I doubt there are many case histories, but I have discussed this idea before. Since it was not made specific I'll refer to two situations.
-- How do new forums attract members and posts. Differentiate. Be narrower in topic but explore more facets. Take on old topics from new perspectives and write it up as innovative forum section titles. For example, content driven design is talked about. When you see the threads here, discussion quickly reverts to linking-centricity, construction-centric or technology centric perspectives -- everything but a content-driven perspective. Content is the most-talked about, least understood topic in web design.
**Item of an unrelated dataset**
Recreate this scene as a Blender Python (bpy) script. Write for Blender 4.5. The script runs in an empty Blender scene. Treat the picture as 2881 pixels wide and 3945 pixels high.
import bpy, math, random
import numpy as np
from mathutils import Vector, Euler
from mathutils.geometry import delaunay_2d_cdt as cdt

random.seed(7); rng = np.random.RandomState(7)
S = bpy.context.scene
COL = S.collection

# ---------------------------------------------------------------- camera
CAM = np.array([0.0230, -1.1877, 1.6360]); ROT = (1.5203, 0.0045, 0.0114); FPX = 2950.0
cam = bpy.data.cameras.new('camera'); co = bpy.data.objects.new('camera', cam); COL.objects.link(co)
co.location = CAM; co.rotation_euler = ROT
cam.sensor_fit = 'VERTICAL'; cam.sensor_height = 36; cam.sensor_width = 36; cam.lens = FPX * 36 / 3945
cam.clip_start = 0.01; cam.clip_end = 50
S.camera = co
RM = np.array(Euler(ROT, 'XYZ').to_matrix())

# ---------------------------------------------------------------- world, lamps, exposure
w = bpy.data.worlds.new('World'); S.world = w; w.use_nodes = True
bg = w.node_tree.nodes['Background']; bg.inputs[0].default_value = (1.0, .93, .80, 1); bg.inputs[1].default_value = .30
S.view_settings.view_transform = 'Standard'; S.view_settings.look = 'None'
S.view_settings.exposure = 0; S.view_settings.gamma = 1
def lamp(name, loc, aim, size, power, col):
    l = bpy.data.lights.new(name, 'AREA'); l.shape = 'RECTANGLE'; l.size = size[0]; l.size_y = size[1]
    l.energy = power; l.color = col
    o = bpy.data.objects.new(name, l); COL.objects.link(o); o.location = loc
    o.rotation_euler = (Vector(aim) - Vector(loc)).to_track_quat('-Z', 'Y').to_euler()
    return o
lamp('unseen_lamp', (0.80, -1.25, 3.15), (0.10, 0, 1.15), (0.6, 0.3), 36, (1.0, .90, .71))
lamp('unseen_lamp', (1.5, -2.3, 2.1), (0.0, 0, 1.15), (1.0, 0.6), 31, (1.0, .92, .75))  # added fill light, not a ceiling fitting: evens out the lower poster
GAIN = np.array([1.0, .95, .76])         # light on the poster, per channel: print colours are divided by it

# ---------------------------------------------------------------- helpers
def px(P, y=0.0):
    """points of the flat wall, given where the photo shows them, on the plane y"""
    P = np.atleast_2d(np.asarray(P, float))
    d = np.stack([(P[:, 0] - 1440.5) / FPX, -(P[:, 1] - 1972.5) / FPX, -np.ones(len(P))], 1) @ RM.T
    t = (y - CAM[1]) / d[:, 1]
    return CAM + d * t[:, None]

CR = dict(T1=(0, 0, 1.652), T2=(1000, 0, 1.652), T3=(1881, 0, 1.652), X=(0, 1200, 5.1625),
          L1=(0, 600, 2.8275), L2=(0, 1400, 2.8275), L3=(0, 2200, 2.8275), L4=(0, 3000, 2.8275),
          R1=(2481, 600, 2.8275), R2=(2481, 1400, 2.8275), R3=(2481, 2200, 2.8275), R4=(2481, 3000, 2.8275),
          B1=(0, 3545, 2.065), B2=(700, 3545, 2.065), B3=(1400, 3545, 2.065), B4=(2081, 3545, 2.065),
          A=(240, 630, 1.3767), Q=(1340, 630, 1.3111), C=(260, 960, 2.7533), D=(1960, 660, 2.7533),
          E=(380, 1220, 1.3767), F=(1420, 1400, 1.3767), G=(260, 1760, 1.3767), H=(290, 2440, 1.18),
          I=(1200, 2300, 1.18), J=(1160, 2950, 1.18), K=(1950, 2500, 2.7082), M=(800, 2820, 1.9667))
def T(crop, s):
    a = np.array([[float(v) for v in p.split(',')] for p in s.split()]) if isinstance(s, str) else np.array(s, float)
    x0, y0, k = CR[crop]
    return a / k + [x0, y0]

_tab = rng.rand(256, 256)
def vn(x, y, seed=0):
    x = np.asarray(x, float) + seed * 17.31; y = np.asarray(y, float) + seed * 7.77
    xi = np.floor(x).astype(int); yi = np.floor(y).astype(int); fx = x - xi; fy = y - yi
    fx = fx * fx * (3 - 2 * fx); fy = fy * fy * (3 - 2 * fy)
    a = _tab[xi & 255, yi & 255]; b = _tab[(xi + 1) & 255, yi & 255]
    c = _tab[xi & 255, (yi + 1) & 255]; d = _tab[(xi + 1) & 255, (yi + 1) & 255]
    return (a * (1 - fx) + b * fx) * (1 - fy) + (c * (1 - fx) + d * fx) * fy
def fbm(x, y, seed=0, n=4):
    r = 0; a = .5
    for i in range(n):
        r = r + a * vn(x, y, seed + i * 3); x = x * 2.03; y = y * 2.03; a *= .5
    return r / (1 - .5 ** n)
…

One forum, for an HTML editor, switched and wiped out all the previous posts. This discouraged the existing members who left, forcing the operator to start from scratch. That forum never recovered, and it has been some two or maybe three years now. They were under the mistaken impression forums produce content automagically, not a surprise if you develop HTML editing software.
-- Add Content. Don't fake posters. Go to other forums, seek out popular topics, and make them into a FAQ. Seek out people with specific points of view and entice them to post. Or go to an article dump with specific rights to republish, follow the publishing guidelines, and republish them. If you randomly dump content, that will be signalled to potential forum members. If you select those article you feel represent quality, a different signal will be sent.
-- Established forums can experiment with community-building. This means Moderator guidelines. I was just at a forum who had a sudden influx of new members -- a mass exodus from another forum. Turns out some arbitrary actions by one mod constituted a policy change which alienated all the core members. This relates to the next idea...
-- Identify and retain core members. Segment them. For example there may be Advisors, who hardly ever initiate posts, but prefer to help others with problems or questions. And Producers who come up with off-beat, innovative posts, topics, and perspectives. Find ways to nurture, support and reward these segments.
A forum is just as much a publishing platform as a newspaper or blog site. A forum is also like managing a social or nightclub - a people business. (And I wish it wasn't compulsory to add and emphasize emphasize this obviousness, but it is.) Consequently, it's hard to find less of a concentration on the reason people become interested in the forum: Content part and parcel of which is the content of the Community.
Digital economics make it easy to start up a forum or blog, with standard infrastructure. This lowers the barriers to look-alike me-too competition. Such a system rewards innovation and imagination, and penalizes cookie cutter sites. Information isn't the same 500 posts repeated, with minor variation, on 20,000 forums.